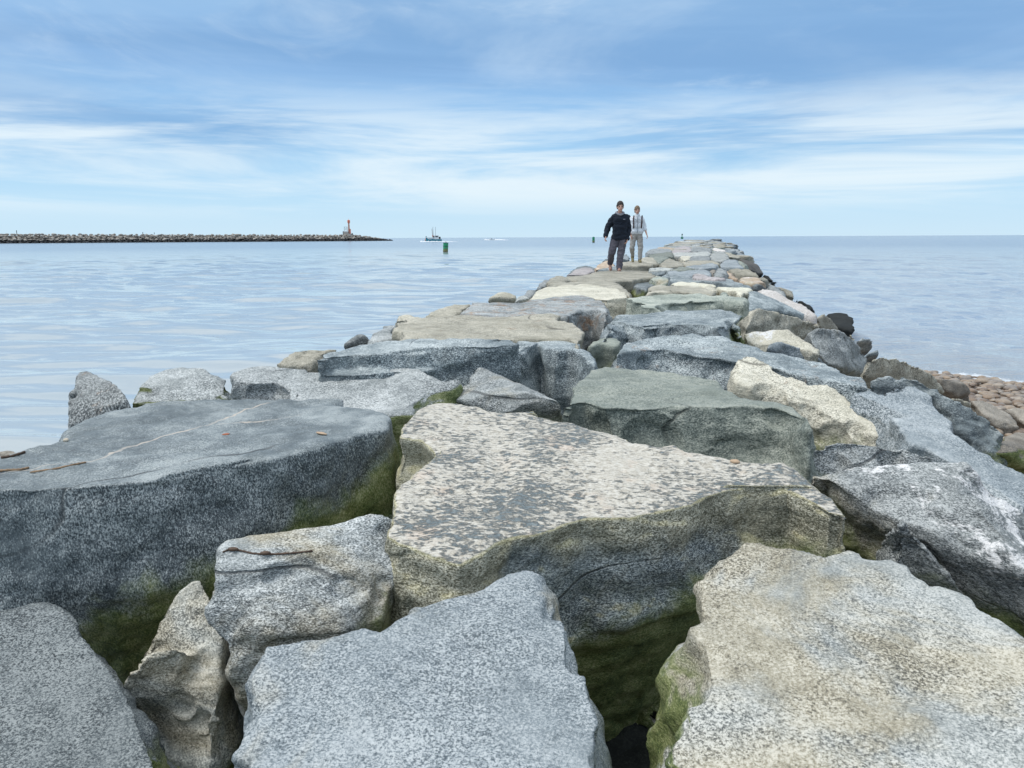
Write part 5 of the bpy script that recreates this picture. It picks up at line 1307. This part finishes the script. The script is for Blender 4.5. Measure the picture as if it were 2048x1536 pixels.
# --- two far walkers on the breakwater
def tiny(px, hgt, col, label):
    p = on_far(px); o = empty('person', p); tag(o, label, 'person', 'far walkers on the breakwater')
    k = hgt / 1.75; bm = bmesh.new()
    ball(bm, (0, 0, 1.62 * k), (.09 * k, .11 * k, .13 * k), 10); chain(bm, [(0, 0, 1.5 * k), (0, 0, 1.3 * k), (0, 0, .92 * k)], [.06 * k, .17 * k, .15 * k], 10)
    for s in (-1, 1):
        chain(bm, [(.19 * s * k, 0, 1.38 * k), (.25 * s * k, .03 * s, 1.1 * k), (.25 * s * k, -.1 * s, .85 * k)], [.065 * k, .05 * k, .045 * k], 8)
        chain(bm, [(.09 * s * k, 0, .9 * k), (.10 * s * k, -.1 * s, .5 * k), (.10 * s * k, -.12 * s, .05 * k)], [.10 * k, .075 * k, .06 * k], 8)
    me = organic(bm, .035, 1); fin('body', me, paint('dark_clothes', (.05, .045, .045), .8), o)
    bm = bmesh.new(); box(bm, (0, 0, 1.15 * k), (.42 * k, .30 * k, .52 * k)); me = organic(bm, .04, 3); fin('coat', me, paint('far_coat', col, .8), o)
tiny(301, 2.0, (.03, .035, .05), 'far person in dark clothes standing on the breakwater, taller of the two')
tiny(323.5, 1.8, (.10, .09, .08), 'far person in a brownish coat on the breakwater, the one nearer the red beacon')

# ------------------------------------------------------------------ sky and sun
W = bpy.data.worlds.new('World'); SC.world = W; W.use_nodes = True
wt = W.node_tree; wt.nodes.clear()
class WN(NT):
    def __init__(s, tree): s.t = tree
w = WN(wt)
SUN_EL, SUN_AZ = R(60), R(-92)       # azimuth measured from +Y toward +X
sky = w.n('ShaderNodeTexSky', sky_type='NISHITA'); sky.sun_disc = False
sky.sun_elevation = SUN_EL; sky.sun_rotation = SUN_AZ
d = w.n('ShaderNodeTexCoord').outputs['Generated']
x, y, z = w.sep(d)
az = w.math('ARCTAN2', x, y); el = w.math('ARCSINE', z)
cv = w.n('ShaderNodeCombineXYZ'); w.set(cv.inputs[0], az); w.set(cv.inputs[1], el); cv = cv.outputs[0]
e01 = w.math('DIVIDE', el, 1.2, clamp=True)     # 0..69 degrees
def s2l(*c): return tuple(((v / 255 + .055) / 1.055) ** 2.4 for v in c)
EXPK = 1.30
def s2e(*c): return tuple(v / EXPK for v in s2l(*c))
base = w.ramp(e01, [(0.0, s2e(206, 233, 250)), (.035, s2e(190, 226, 250)), (.08, s2e(164, 210, 245)), (.125, s2e(143, 193, 238)), (.165, s2e(144, 186, 231)), (.23, s2e(153, 193, 232)), (.32, s2l(205, 216, 228)), (.45, s2l(226, 232, 238)), (.7, (1.05, 1.10, 1.14)), (1, (1.25, 1.28, 1.31))])
# broad soft cloud sheets, some dull blue-grey, some pale
n1 = w.noise(w.map(cv, scale=(1.3, 8.5, 1), loc=(3.1, .4, 0), rot=(0, 0, .06)), 1.0, 5, .58, .5)
sheet = w.math('MULTIPLY', w.step(n1, .40, .62), w.step(el, .06, .15))
c = w.mix(w.math('MULTIPLY', sheet, .70), base, s2e(121, 166, 214))
n4 = w.noise(w.map(cv, scale=(1.5, 7.0, 1), loc=(12.6, 3.3, 0), rot=(0, 0, -.05)), 1.0, 6, .60, .6)
veil = w.math('MULTIPLY', w.step(n4, .44, .72), w.step(el, .09, .16))
c = w.mix(w.math('MULTIPLY', veil, .60), c, s2e(192, 218, 243))
# white streaks low down
n2 = w.noise(w.map(cv, scale=(2.3, 21, 1), loc=(8.4, 2.2, 0), rot=(0, 0, .02)), 1.0, 6, .60, .5)
band = w.math('MULTIPLY', w.step(el, .012, .06), w.math('SUBTRACT', 1.0, w.step(el, .11, .20)))
st = w.math('MULTIPLY', w.step(n2, .36, .64), band)
c = w.mix(w.math('MULTIPLY', st, .85), c, s2e(234, 247, 254))
# thin wisps higher up
n3 = w.noise(w.map(cv, scale=(3.6, 13, 1), loc=(1.4, 7.7, 0), rot=(0, 0, -.12)), 1.0, 7, .60, .8)
ws = w.math('MULTIPLY', w.step(n3, .50, .78), w.step(el, .12, .18))
c = w.mix(w.math('MULTIPLY', ws, .62), c, s2e(214, 233, 249))
bk = w.math('ADD', .88, w.math('MULTIPLY', w.step(y, -.35, .35), .12))
vm = w.n('ShaderNodeVectorMath', operation='SCALE'); w.set(vm.inputs[0], c); w.set(vm.inputs['Scale'], bk); c = vm.outputs[0]
SKYK = 0.10
sc_ = w.n('ShaderNodeVectorMath', operation='SCALE'); w.set(sc_.inputs[0], c); sc_.inputs['Scale'].default_value = 1 / SKYK
fin = w.mix(.94, sky.outputs[0], sc_.outputs[0])
bg = w.n('ShaderNodeBackground'); w.set(bg.inputs[0], fin); bg.inputs[1].default_value = SKYK
wo = w.n('ShaderNodeOutputWorld'); wt.links.new(bg.outputs[0], wo.inputs[0])
sl = bpy.data.lights.new('sun', 'SUN'); sl.energy = 1.5; sl.angle = R(34); sl.color = (1.0, .965, .91)
so = bpy.data.objects.new('sun', sl); COL.objects.link(so)
sv = Vector((math.sin(SUN_AZ) * math.cos(SUN_EL), math.cos(SUN_AZ) * math.cos(SUN_EL), math.sin(SUN_EL)))
so.rotation_euler = sv.to_track_quat('Z', 'Y').to_euler(); so.location = (0, 0, 30)

vs = SC.view_settings
vs.view_transform = 'Standard'; vs.look = 'None'; vs.gamma = 1.0; vs.exposure = 0.42; vs.use_curve_mapping = False
SC.render.engine = 'CYCLES'
SC.cycles.use_denoising = True
SC.cycles.denoising_prefilter = 'ACCURATE'
SC.cycles.max_bounces = 6
SC.render.film_transparent = False
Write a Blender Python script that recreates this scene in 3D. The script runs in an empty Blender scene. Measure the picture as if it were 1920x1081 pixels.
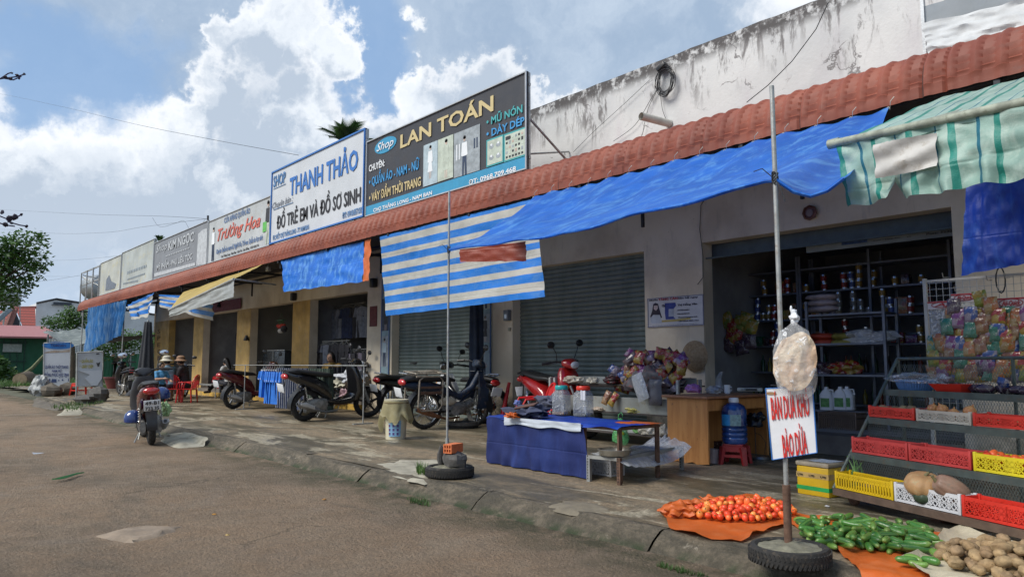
import bpy, bmesh, math, random
from mathutils import Vector as V, Matrix, Euler, noise as mnoise
random.seed(7)
sc=bpy.context.scene; COL=sc.collection
R=math.radians; PI=math.pi
# ---------------- camera ----------------
F=1387.0; PITCH=R(5.77); YAW=PI-R(40.73); H=1.09
cd=bpy.data.cameras.new('camera'); cam=bpy.data.objects.new('camera',cd); COL.objects.link(cam)
cd.lens=36*F/1920; cd.sensor_width=36; cd.clip_start=.05; cd.clip_end=2000
_v=V((math.cos(YAW)*math.cos(PITCH),math.sin(YAW)*math.cos(PITCH),math.sin(PITCH)))
_r=V((math.sin(YAW),-math.cos(YAW),0)); _u=_r.cross(_v)
cam.matrix_world=Matrix(((_r.x,_u.x,-_v.x,0),(_r.y,_u.y,-_v.y,0),(_r.z,_u.z,-_v.z,H),(0,0,0,1)))
sc.camera=cam
# ---------------- sky / sun ----------------
SUN_EL=R(46); SUN_AZ=R(-105)
sc.view_settings.view_transform='Standard'; sc.view_settings.look='None'; sc.view_settings.exposure=1.0; sc.view_settings.gamma=1
def ray(px,py): return _v+_r*((px-960)/F)-_u*((py-540.5)/F)
def G(px,py,z=0.0):
    d=ray(px,py); t=(z-H)/d.z; return V((d.x*t,d.y*t,z))
def GP(px,Y,z=0.0):
    p=V((W(px,600,Y).x,Y,z))
    for _ in range(4):
        q=p-V((0,0,H)); r=540.5-F*q.dot(_u)/q.dot(_v); p=V((W(px,r,Y).x,Y,z))
    return p
def W(px,py,Y):
    d=ray(px,py); t=Y/d.y; return V((d.x*t,Y,H+d.z*t))
def S(px,py,P):
    d=ray(px,py); return H+d.z*math.hypot(P[0],P[1])/math.hypot(d.x,d.y)
wd=bpy.data.worlds.new('World'); sc.world=wd; wd.use_nodes=True
def sky():
    nt=wd.node_tree; N=nt.nodes; L=nt.links; N.clear()
    out=N.new('ShaderNodeOutputWorld'); bg=N.new('ShaderNodeBackground'); bg.inputs[1].default_value=.1
    L.new(bg.outputs[0],out.inputs[0])
    st=N.new('ShaderNodeTexSky'); st.sky_type='NISHITA'; st.sun_disc=False; st.sun_elevation=SUN_EL; st.sun_rotation=PI/2-SUN_AZ
    st.air_density=1.0; st.dust_density=1.2
    tc=N.new('ShaderNodeTexCoord')
    def math_(op,a,b=None,c=None):
        n=N.new('ShaderNodeMath'); n.operation=op
        for i,x in enumerate((a,b,c)):
            if x is None: continue
            if isinstance(x,(int,float)): n.inputs[i].default_value=x
            else: L.new(x,n.inputs[i])
        return n.outputs[0]
    def vm(op,a,b):
        n=N.new('ShaderNodeVectorMath'); n.operation=op
        for i,x in enumerate((a,b)):
            if isinstance(x,(tuple,V)): n.inputs[i].default_value=x
            else: L.new(x,n.inputs[i])
        return n
    def noise(vec,scale,det,rough=.55,dist=0):
        n=N.new('ShaderNodeTexNoise'); n.inputs['Scale'].default_value=scale; n.inputs['Detail'].default_value=det; n.inputs['Roughness'].default_value=rough
        n.inputs['Distortion'].default_value=dist
        L.new(vec,n.inputs['Vector']); return n
    d=tc.outputs['Generated']
    n1=noise(d,5.5,9,.6)
    off=vm('SUBTRACT',n1.outputs['Color'],(.5,.5,.5)); off2=vm('SCALE',off.outputs[0],(0,0,0)); off2.inputs['Scale'].default_value=.26
    n1b=noise(d,24,6,.6); offb=vm('SUBTRACT',n1b.outputs['Color'],(.5,.5,.5)); offb2=vm('SCALE',offb.outputs[0],(0,0,0)); offb2.inputs['Scale'].default_value=.045
    dd0=vm('ADD',d,off2.outputs[0]); dd=vm('ADD',dd0.outputs[0],offb2.outputs[0])
    def field(blobs,vec):
        cur=None
        for (x,y,r) in blobs:
            c=ray(x,y).normalized(); di=vm('DISTANCE',vec,tuple(c))
            f=math_('MULTIPLY_ADD',di.outputs['Value'],-F*1.0/r,1.0)
            cur=f if cur is None else math_('MAXIMUM',cur,f)
        return cur
    def ramp(v,a,b,smooth=True):
        m=N.new('ShaderNodeMapRange'); m.interpolation_type='SMOOTHSTEP' if smooth else 'LINEAR'
        m.inputs['From Min'].default_value=a; m.inputs['From Max'].default_value=b; L.new(v,m.inputs['Value']); return m.outputs[0]
    def mix(f,a,b):
        m=N.new('ShaderNodeMix'); m.data_type='RGBA'
        if isinstance(f,(int,float)): m.inputs[0].default_value=f
        else: L.new(f,m.inputs[0])
        for i,x in ((6,a),(7,b)):
            if isinstance(x,tuple): m.inputs[i].default_value=x+(1,)
            else: L.new(x,m.inputs[i])
        return m.outputs[2]
    cum=[(490,90,120),(390,70,70),(600,105,60),(345,75,40),(380,190,90),(560,215,120),(470,300,190),(310,330,160),(660,300,120),(330,240,80),
         (30,290,120),(110,330,130),(200,350,90),(-80,330,200),(770,150,60),(800,220,110),(930,210,120),(1050,190,80),(720,330,120),(300,480,300),(60,500,300),(600,440,200),
         (-500,300,350),(1900,-300,500),(300,-600,300),(2600,300,500)]
    shade=[(455,165,75),(540,165,60),(420,260,70),(520,300,90),(300,430,150),(700,250,60),(880,190,90),(1000,110,120),(60,450,170),(200,400,90),(640,160,50),(850,150,80),(980,180,110),(790,300,60),(380,250,70),(60,330,70)]
    gaps=[(215,255,110),(60,190,90),(120,120,150),(690,150,90),(660,60,120)]
    fc=field(cum,dd.outputs[0]); fg=field(gaps,dd0.outputs[0])
    n2=noise(dd.outputs[0],16,7,.6)
    fc2=math_('MULTIPLY_ADD',n2.outputs['Fac'],.25,math_('SUBTRACT',fc,.12))
    dens=ramp(fc2,.05,.34)
    # general high veil
    nv=noise(d,2.6,7,.55,.4); veil=math_('MAXIMUM',ramp(nv.outputs['Fac'],.24,.50),ramp(field([(1300,50,650),(150,80,160),(900,60,250),(2200,-300,900)],dd0.outputs[0]),.0,.5))
    veil=math_('MULTIPLY',veil,math_('SUBTRACT',1.0,math_('MULTIPLY',ramp(fg,0,.5),.8)))
    n3=noise(dd.outputs[0],7,8,.65); 
    shd=math_('ADD',ramp(field(shade,dd.outputs[0]),-.15,.5),math_('MULTIPLY',ramp(n3.outputs['Fac'],.42,.66),.7))
    shd=math_('MINIMUM',shd,1.0)
    sk=N.new('ShaderNodeMix'); sk.data_type='RGBA'; sk.blend_type='MULTIPLY'; sk.inputs[0].default_value=1; L.new(st.outputs[0],sk.inputs[6]); sk.inputs[7].default_value=(.54,.54,.54,1)
    k=5.7
    c=lambda r,g,b:(r*k,g*k,b*k)
    base=mix(.6,sk.outputs[2],c(.30,.50,.82))
    nv2=noise(dd0.outputs[0],4.2,6,.6)
    vcol=mix(ramp(nv2.outputs['Fac'],.35,.66),c(.34,.44,.58),c(.56,.65,.76))
    a=mix(math_('MULTIPLY',veil,.92),base,vcol)
    ccol=mix(shd,c(.80,.85,.91),c(.46,.54,.65))
    # crisp bright rims
    rim=math_('MULTIPLY',math_('SUBTRACT',ramp(fc2,.14,.22),ramp(fc2,.24,.55)),.75)
    ccol=mix(rim,ccol,c(.93,.95,.98))
    b=mix(dens,a,ccol)
    # pale band towards the horizon
    sep=N.new('ShaderNodeSeparateXYZ'); L.new(d,sep.inputs[0])
    hz=ramp(sep.outputs[2],.20,.0); nh=noise(dd0.outputs[0],5,6,.6)
    b2=mix(math_('MULTIPLY',hz,.8),b,mix(ramp(nh.outputs['Fac'],.4,.62),c(.44,.57,.75),c(.66,.74,.84)))
    L.new(b2,bg.inputs[0])
sky()
sl=bpy.data.lights.new('sun','SUN'); sl.energy=2.0; sl.angle=R(30); sl.color=(1,.95,.87)
so=bpy.data.objects.new('sun',sl); COL.objects.link(so)
sd=V((math.cos(SUN_AZ)*math.cos(SUN_EL),math.sin(SUN_AZ)*math.cos(SUN_EL),math.sin(SUN_EL)))
so.rotation_euler=sd.to_track_quat('Z','Y').to_euler()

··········

Exercise:
In the listing above, locate each line with "scene" and copy it.

Complete response:
Write a Blender Python script that recreates this scene in 3D. The script runs in an empty Blender scene. Measure the picture as if it were 1920x1081 pixels.
sc=bpy.context.scene; COL=sc.collection